# TASK TO CARRY OUT:
Check each line of the material. Copy those containing "Blender".
▬▬▬
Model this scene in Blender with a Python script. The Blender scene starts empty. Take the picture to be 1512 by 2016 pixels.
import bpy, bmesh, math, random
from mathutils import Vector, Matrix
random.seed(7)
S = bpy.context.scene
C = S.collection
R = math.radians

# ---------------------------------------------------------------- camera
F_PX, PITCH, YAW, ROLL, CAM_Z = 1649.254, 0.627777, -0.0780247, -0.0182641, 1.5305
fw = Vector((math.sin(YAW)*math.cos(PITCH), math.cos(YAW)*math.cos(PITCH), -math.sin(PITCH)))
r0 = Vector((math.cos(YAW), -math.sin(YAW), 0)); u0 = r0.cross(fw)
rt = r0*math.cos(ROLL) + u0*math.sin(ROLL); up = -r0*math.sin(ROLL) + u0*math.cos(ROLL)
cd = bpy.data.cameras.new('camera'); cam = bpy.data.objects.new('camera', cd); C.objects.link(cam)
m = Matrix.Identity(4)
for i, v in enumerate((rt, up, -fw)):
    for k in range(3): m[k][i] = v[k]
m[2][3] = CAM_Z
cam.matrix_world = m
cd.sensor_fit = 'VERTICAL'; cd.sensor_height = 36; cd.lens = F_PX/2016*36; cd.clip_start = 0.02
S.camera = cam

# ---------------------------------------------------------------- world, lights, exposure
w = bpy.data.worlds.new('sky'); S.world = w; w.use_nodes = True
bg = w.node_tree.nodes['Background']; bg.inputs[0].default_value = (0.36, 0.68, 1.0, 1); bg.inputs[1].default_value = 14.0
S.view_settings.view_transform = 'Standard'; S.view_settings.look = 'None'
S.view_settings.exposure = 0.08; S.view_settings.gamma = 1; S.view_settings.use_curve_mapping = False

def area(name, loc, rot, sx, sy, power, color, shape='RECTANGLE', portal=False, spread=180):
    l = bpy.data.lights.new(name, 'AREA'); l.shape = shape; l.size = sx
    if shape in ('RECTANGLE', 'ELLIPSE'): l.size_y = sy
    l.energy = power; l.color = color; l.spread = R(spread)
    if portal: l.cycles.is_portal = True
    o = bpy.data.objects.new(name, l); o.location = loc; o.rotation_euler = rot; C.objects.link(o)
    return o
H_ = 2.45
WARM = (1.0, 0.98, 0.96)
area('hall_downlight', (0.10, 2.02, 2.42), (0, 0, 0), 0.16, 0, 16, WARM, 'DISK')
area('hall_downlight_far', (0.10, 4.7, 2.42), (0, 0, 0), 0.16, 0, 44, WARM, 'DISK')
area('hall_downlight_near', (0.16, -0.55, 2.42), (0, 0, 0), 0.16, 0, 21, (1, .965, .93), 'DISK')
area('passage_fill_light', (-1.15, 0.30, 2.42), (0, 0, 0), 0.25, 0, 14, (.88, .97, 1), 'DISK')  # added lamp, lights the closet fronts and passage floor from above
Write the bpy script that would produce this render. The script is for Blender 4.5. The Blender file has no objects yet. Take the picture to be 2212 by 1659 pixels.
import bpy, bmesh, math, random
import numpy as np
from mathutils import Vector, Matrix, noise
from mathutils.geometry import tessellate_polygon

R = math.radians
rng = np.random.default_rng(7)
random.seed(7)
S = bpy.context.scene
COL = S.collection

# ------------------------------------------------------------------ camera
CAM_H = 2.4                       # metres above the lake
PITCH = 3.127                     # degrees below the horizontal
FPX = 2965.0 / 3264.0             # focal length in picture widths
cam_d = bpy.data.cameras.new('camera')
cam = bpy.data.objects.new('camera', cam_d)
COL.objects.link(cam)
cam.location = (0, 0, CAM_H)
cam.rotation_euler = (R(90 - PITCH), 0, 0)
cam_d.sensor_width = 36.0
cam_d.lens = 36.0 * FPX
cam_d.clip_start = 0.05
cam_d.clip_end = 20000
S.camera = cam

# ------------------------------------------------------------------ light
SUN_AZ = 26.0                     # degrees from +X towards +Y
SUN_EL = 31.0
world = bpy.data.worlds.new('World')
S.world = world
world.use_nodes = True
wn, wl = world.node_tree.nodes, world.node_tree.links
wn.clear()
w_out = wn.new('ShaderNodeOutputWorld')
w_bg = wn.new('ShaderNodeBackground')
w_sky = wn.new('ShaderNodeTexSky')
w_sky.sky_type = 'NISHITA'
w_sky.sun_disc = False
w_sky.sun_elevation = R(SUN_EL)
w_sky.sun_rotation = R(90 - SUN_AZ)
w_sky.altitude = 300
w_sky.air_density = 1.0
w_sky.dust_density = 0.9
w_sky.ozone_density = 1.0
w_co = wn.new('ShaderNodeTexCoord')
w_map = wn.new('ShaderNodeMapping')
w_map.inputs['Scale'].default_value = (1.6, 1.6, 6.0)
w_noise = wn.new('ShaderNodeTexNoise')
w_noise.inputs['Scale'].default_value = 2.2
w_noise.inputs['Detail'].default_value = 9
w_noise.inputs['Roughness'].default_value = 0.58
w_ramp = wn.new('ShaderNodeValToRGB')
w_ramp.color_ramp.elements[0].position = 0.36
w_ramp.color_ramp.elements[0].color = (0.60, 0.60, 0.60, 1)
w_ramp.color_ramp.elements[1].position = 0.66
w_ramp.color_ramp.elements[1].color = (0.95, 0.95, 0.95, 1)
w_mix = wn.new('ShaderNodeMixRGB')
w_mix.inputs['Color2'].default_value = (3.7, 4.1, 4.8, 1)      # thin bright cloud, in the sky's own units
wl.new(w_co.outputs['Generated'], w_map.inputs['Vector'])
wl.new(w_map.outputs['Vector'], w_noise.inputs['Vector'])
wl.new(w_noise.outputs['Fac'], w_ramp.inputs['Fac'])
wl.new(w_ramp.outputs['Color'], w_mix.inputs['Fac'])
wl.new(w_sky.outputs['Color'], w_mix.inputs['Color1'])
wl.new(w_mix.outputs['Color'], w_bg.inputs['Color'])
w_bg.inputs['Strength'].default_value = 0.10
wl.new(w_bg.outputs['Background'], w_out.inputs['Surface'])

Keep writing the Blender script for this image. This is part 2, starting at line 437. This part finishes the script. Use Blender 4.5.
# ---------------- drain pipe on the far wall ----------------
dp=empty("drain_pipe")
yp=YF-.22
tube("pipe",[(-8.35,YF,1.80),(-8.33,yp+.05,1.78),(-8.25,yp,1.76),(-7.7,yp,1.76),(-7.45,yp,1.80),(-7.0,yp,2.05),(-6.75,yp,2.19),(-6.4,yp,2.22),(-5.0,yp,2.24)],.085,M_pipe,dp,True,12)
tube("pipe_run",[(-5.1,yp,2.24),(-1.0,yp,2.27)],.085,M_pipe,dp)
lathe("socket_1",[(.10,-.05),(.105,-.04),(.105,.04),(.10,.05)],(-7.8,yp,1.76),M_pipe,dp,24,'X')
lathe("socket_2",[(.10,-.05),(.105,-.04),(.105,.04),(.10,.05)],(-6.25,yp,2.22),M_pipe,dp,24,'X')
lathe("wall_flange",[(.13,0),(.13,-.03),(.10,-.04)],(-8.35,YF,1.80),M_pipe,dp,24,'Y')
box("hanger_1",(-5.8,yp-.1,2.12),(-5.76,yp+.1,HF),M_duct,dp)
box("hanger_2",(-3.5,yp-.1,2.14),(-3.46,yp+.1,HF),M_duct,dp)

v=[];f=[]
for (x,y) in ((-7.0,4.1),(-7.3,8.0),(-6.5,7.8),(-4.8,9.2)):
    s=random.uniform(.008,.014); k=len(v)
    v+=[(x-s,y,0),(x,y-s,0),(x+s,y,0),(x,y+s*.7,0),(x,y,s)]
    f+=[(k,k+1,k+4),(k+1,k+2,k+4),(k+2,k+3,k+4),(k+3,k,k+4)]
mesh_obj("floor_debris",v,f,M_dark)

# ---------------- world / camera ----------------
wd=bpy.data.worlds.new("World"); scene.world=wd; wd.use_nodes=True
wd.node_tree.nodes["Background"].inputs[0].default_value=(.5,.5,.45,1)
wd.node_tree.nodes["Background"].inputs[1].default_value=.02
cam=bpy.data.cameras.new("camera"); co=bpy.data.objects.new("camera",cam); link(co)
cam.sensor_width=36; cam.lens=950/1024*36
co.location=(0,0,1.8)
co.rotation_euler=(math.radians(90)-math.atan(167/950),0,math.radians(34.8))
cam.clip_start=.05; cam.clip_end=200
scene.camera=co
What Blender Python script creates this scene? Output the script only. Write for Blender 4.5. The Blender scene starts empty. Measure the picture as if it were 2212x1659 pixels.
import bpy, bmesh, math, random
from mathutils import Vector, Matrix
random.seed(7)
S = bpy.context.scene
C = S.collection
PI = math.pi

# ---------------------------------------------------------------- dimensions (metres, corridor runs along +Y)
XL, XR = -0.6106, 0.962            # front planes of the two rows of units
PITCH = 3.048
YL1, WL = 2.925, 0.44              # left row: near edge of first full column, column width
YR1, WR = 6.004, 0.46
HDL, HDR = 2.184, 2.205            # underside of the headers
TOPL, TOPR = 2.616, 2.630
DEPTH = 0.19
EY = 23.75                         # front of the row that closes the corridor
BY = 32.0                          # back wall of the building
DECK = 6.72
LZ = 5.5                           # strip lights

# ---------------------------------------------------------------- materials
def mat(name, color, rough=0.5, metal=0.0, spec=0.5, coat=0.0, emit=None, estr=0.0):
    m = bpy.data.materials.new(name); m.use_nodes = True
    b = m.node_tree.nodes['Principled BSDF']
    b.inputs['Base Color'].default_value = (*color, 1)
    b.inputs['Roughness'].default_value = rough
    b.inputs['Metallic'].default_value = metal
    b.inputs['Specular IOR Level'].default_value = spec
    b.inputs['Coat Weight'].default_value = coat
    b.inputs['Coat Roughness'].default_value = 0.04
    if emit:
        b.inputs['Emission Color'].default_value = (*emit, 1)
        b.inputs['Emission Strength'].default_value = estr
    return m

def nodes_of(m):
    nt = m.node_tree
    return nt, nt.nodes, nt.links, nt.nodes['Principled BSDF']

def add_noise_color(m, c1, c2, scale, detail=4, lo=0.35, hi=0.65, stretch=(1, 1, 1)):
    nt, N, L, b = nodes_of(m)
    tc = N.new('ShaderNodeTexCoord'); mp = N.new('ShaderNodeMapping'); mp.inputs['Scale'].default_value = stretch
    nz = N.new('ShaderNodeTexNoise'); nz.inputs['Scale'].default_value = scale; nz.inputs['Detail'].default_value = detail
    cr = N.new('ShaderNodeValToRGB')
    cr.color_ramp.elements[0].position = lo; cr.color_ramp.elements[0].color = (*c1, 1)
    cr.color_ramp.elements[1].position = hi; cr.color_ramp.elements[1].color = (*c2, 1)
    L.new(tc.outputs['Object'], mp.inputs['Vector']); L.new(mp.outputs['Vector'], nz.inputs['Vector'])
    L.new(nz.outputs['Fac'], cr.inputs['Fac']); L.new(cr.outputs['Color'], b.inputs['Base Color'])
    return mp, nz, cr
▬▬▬
# SOLVED PROBLEM:
Model this scene in Blender with a Python script. The Blender scene starts empty. Take the picture to be 1512 by 2016 pixels.
Write the bpy script that would produce this render. The script is for Blender 4.5. The Blender file has no objects yet. Take the picture to be 2212 by 1659 pixels.
Keep writing the Blender script for this image. This is part 2, starting at line 437. This part finishes the script. Use Blender 4.5.
What Blender Python script creates this scene? Output the script only. Write for Blender 4.5. The Blender scene starts empty. Measure the picture as if it were 2212x1659 pixels.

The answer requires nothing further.